_STATED PROBLEM_
Exactly as written, quote every line that follows, skipping the images.

═════ DATA EXTRACT ═════

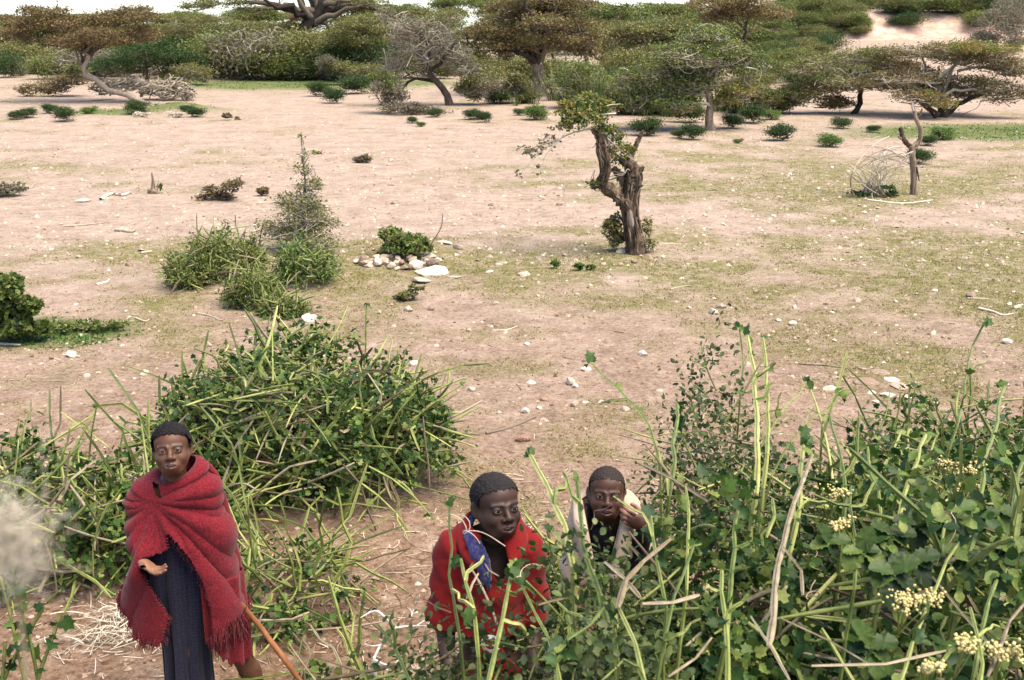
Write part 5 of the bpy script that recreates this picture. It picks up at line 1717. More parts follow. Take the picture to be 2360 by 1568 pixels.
def hand_geo(pos, fdir, palm_n, right, scale, curls, thumb=(.5, .35), spread=.10, h=.0022):
    """hand whose fingers grow along fdir with the palm facing palm_n; curls: bend per finger"""
    Fd = Field((-.075, -.05, -.05), (.075, .16, .10), h)
    Fd.ell((0, .030, 0), (.033, .042, .0125), .006)
    Fd.ell((.014, .018, .004), (.018, .026, .012), .012)
    Fd.cap((0, -.028, 0), (0, .005, 0), .0195, .021, .015, sq=(.9, 1, 1.15))
    bx = (.0255, .0085, -.0085, -.0245)
    ln = (.058, .066, .060, .047)
    for i in range(4):
        p = np.array([bx[i], .062 - .004 * abs(i - 1.2), 0.0])
        a = 0.12
        side = (1.2 - i) * spread
        segs = (.46, .30, .24)
        r = .0082 if i < 3 else .0072
        for j, sg in enumerate(segs):
            a += curls[i] * (.55, .9, .6)[j]
            L = ln[i] * sg
            q = p + L * np.array([math.sin(side) * math.cos(a), math.cos(side) * math.cos(a), math.sin(a)])
            Fd.cap(p, q, r * (1 - .08 * j), r * (.95 - .10 * j), .0025)
            p = q
    p = np.array([.026, .012, .004])
    th = thumb[0]
    for j, L in enumerate((.030, .026, .020)):
        d = np.array([math.cos(th), math.sin(th) * .85, thumb[1]])
        d = d / np.linalg.norm(d)
        q = p + L * d
        Fd.cap(p, q, .0110 - .0012 * j, .0100 - .0013 * j, .006 if j == 0 else .0025)
        p = q
        th += .38
    V, Q = Fd.mesh()
    V = relax(V, Q, 1, .3)
    palm = ss(-.002, .006, V[:, 2]) * (V[:, 1] > -.02)
    y = norm(np.array(fdir, float))
    z = np.array(palm_n, float)
    z = norm(z - (z @ y) * y)
    x = np.cross(y, z)
    if not right:
        V = V * np.array([-1, 1, 1])
        Q = Q[:, ::-1]
    V = (V * scale) @ np.stack([x, y, z]) + np.array(pos)
    return V, Q, palm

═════

_EXPECTED OUTPUT_
Write part 5 of the bpy script that recreates this picture. It picks up at line 1717. More parts follow. Take the picture to be 2360 by 1568 pixels.
def hand_geo(pos, fdir, palm_n, right, scale, curls, thumb=(.5, .35), spread=.10, h=.0022):
    """hand whose fingers grow along fdir with the palm facing palm_n; curls: bend per finger"""
    Fd = Field((-.075, -.05, -.05), (.075, .16, .10), h)
    Fd.ell((0, .030, 0), (.033, .042, .0125), .006)
    Fd.ell((.014, .018, .004), (.018, .026, .012), .012)
    Fd.cap((0, -.028, 0), (0, .005, 0), .0195, .021, .015, sq=(.9, 1, 1.15))
    bx = (.0255, .0085, -.0085, -.0245)
    ln = (.058, .066, .060, .047)
    for i in range(4):
        p = np.array([bx[i], .062 - .004 * abs(i - 1.2), 0.0])
        a = 0.12
        side = (1.2 - i) * spread
        segs = (.46, .30, .24)
        r = .0082 if i < 3 else .0072
        for j, sg in enumerate(segs):
            a += curls[i] * (.55, .9, .6)[j]
            L = ln[i] * sg
            q = p + L * np.array([math.sin(side) * math.cos(a), math.cos(side) * math.cos(a), math.sin(a)])
            Fd.cap(p, q, r * (1 - .08 * j), r * (.95 - .10 * j), .0025)
            p = q
    p = np.array([.026, .012, .004])
    th = thumb[0]
    for j, L in enumerate((.030, .026, .020)):
        d = np.array([math.cos(th), math.sin(th) * .85, thumb[1]])
        d = d / np.linalg.norm(d)
        q = p + L * d
        Fd.cap(p, q, .0110 - .0012 * j, .0100 - .0013 * j, .006 if j == 0 else .0025)
        p = q
        th += .38
    V, Q = Fd.mesh()
    V = relax(V, Q, 1, .3)
    palm = ss(-.002, .006, V[:, 2]) * (V[:, 1] > -.02)
    y = norm(np.array(fdir, float))
    z = np.array(palm_n, float)
    z = norm(z - (z @ y) * y)
    x = np.cross(y, z)
    if not right:
        V = V * np.array([-1, 1, 1])
        Q = Q[:, ::-1]
    V = (V * scale) @ np.stack([x, y, z]) + np.array(pos)
    return V, Q, palm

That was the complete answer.